> [Task requirements]
Print, exactly as they stand, the lines from the start of the listing to the line containing "R = math.radians", inclusive.

> [Supplied entries]
————
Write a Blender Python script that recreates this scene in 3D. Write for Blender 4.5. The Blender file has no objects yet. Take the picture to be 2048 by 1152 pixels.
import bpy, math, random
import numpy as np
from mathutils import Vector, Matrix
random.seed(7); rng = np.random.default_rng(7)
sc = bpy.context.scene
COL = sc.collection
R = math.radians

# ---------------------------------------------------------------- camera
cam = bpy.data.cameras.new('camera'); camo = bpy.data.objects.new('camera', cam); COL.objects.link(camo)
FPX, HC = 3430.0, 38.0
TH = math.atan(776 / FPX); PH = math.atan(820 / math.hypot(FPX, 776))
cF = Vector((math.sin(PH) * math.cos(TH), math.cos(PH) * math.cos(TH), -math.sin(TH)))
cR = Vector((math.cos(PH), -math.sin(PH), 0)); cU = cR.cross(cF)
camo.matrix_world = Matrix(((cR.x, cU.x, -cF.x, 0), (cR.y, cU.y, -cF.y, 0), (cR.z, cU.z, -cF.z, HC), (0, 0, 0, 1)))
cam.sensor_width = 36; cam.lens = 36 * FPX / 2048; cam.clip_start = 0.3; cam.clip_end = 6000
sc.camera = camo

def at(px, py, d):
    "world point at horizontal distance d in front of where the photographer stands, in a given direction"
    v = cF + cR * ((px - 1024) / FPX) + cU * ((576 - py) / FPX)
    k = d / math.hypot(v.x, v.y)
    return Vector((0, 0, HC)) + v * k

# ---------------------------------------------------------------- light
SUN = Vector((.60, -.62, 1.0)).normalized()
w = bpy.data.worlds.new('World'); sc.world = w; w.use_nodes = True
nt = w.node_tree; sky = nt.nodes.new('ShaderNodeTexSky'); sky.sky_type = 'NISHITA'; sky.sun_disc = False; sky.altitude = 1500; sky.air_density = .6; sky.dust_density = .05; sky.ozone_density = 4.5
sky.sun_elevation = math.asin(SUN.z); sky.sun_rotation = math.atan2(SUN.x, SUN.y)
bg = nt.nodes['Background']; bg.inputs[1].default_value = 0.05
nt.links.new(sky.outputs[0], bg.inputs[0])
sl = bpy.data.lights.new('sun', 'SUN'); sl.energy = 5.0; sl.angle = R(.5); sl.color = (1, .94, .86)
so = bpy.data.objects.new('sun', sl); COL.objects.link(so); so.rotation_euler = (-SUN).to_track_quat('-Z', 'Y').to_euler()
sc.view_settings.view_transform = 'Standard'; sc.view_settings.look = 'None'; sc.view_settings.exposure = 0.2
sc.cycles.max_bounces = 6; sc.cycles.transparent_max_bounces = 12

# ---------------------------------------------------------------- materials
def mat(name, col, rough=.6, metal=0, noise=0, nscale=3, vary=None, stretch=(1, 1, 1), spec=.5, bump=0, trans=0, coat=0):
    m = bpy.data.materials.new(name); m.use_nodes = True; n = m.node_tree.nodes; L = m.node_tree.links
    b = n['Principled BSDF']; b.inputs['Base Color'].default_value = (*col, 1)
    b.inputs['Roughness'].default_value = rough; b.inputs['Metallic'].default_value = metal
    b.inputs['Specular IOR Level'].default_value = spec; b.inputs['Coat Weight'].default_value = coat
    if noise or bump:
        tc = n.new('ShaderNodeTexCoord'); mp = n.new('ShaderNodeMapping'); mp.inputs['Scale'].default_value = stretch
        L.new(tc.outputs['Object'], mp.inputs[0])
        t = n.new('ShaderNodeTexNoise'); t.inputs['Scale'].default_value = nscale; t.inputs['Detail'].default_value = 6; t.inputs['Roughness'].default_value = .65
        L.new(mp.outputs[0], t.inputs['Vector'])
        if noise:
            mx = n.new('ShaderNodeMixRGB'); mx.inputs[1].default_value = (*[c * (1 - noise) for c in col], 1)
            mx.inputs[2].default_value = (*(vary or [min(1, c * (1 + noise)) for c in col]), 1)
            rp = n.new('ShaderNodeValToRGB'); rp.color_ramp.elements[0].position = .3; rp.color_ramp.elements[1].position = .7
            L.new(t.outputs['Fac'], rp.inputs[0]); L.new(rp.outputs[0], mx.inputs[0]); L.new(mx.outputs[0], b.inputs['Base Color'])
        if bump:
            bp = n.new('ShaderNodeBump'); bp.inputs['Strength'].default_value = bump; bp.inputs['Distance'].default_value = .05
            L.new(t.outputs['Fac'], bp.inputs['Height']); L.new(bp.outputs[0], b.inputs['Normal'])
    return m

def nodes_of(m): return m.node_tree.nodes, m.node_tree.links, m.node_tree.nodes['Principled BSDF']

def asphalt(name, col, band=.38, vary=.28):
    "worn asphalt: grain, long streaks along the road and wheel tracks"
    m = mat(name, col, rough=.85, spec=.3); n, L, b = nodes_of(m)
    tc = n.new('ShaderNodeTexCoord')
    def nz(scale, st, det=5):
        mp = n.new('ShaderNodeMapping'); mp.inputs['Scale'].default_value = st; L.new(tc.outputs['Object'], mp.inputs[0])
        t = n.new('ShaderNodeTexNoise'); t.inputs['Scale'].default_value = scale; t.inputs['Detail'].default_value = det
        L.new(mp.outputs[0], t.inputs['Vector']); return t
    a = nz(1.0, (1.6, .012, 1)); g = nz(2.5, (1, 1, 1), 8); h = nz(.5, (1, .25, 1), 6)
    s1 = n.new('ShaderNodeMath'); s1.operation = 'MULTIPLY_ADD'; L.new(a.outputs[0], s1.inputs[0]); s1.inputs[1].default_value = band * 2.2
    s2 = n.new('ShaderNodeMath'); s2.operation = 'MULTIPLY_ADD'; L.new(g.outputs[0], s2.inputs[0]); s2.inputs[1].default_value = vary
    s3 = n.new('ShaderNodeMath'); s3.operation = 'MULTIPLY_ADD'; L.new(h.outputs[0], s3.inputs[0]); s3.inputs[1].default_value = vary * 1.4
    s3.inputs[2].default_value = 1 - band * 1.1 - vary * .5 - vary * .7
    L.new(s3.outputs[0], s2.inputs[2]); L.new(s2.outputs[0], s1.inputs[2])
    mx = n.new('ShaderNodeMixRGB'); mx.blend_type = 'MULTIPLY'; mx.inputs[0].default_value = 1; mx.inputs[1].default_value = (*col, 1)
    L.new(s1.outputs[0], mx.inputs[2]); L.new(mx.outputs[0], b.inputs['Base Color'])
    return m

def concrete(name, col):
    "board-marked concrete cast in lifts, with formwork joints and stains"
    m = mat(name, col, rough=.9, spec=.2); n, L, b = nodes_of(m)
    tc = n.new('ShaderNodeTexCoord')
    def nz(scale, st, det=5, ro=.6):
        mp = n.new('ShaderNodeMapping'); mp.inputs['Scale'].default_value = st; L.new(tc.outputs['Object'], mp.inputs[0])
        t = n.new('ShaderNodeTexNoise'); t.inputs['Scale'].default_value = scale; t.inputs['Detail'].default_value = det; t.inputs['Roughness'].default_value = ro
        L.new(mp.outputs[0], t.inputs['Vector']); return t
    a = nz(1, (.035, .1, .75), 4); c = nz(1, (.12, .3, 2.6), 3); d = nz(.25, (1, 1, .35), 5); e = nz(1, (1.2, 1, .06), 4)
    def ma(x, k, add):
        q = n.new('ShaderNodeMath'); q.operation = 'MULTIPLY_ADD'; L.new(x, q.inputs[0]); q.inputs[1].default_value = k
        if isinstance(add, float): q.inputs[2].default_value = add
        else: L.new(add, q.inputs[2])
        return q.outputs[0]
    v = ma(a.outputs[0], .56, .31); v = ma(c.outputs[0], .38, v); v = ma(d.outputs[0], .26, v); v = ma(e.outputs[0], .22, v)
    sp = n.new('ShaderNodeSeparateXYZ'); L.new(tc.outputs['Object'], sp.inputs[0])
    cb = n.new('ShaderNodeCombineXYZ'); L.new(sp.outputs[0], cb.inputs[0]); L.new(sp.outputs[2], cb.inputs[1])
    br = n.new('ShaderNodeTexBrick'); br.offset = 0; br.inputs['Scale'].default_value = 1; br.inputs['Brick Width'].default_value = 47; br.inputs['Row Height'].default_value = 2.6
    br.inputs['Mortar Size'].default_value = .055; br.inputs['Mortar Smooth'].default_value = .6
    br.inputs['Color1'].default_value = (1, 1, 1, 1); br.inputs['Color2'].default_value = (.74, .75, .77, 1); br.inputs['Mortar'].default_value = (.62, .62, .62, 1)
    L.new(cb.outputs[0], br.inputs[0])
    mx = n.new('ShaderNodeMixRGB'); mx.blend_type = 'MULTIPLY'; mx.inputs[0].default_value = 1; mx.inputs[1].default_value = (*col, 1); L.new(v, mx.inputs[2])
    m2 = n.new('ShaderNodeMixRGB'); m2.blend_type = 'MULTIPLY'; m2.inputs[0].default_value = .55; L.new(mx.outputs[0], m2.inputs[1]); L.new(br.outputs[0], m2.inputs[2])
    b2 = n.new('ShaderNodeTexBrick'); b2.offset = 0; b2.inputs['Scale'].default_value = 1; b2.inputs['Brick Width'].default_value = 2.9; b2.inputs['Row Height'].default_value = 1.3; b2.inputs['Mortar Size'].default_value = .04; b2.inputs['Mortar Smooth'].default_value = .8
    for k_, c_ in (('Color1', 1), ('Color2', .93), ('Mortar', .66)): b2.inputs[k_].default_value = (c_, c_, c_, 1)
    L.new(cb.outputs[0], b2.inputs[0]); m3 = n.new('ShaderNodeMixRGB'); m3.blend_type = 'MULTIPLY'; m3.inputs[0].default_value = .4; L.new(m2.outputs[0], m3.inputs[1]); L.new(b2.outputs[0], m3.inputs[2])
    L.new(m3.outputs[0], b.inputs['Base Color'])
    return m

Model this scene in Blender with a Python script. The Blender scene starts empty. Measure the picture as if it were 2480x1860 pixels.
————
> [Exercise response]
Write a Blender Python script that recreates this scene in 3D. Write for Blender 4.5. The Blender file has no objects yet. Take the picture to be 2048 by 1152 pixels.
import bpy, math, random
import numpy as np
from mathutils import Vector, Matrix
random.seed(7); rng = np.random.default_rng(7)
sc = bpy.context.scene
COL = sc.collection
R = math.radians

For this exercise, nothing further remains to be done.